Bakkt Holdings, Inc. has activated an at‑the‑market (ATM) equity program that can raise up to $300 million in gross proceeds under its June 2025 shelf registration. No shares have been sold yet, but the program gives the company the flexibility to issue shares at its discretion as market conditions or capital needs arise.
The move comes after Bakkt completed a transformation that shed its legacy loyalty and trust businesses, leaving the company debt‑free with only $26‑$28 million in cash, cash equivalents, and restricted cash as of December 31 2025—down from $64.4 million at September 30 2025. Preliminary Q4 2025 results show gross digital‑asset revenue of $298‑$300 million against costs of $297‑$299 million, yielding a razor‑thin gross margin of 0.3‑0.7%. The combination of a shrinking cash balance and near‑zero margin underscores the urgency of the ATM program as a liquidity backstop.

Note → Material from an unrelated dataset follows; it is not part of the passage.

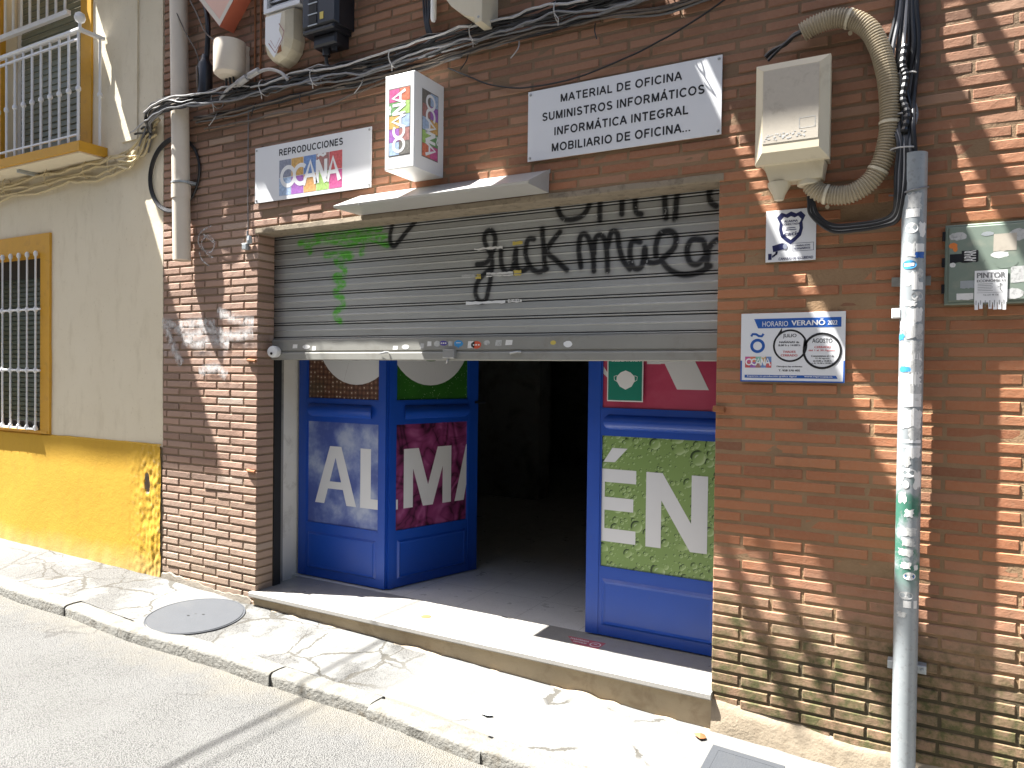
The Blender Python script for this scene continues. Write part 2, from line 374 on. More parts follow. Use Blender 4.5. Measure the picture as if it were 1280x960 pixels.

Management says the proceeds will fund several growth initiatives: expanding the Bakkt Agent stable‑coin payments platform, scaling the Zaira stable‑coin ecosystem, and investing in the Bakkt Global Bitcoin treasury program. The announcement follows Bakkt’s January 12 acquisition of Distributed Technologies Research Ltd. (DTR), a move that integrates programmable‑money technology and accelerates the company’s transition to a pure‑play crypto infrastructure platform.
Shares of Bakkt fell 18% in early trading after the announcement, reflecting investor concern over the company’s declining cash reserves, the need for a new equity program, and the thin gross margin that signals limited profitability. The market reaction highlights the perceived risk that Bakkt may need to raise additional capital sooner than planned.
CEO Akshay Naheta said the ATM program “enhances financial flexibility and positions Bakkt to capitalize on growth opportunities while maintaining disciplined capital allocation.” He added that the DTR acquisition “completes the transformation of the company into a unified global financial infrastructure platform, unlocking new capabilities for merchants, financial institutions, and end users.”
The ATM program, while a strategic tool, also signals that Bakkt’s current cash burn and thin margins may force the company to raise capital more frequently. Investors will watch for the first issuance, which could occur when market conditions are favorable or a specific capital need arises. The program’s activation, coupled with the DTR acquisition, suggests that Bakkt is aggressively positioning itself for long‑term growth while managing short‑term liquidity constraints.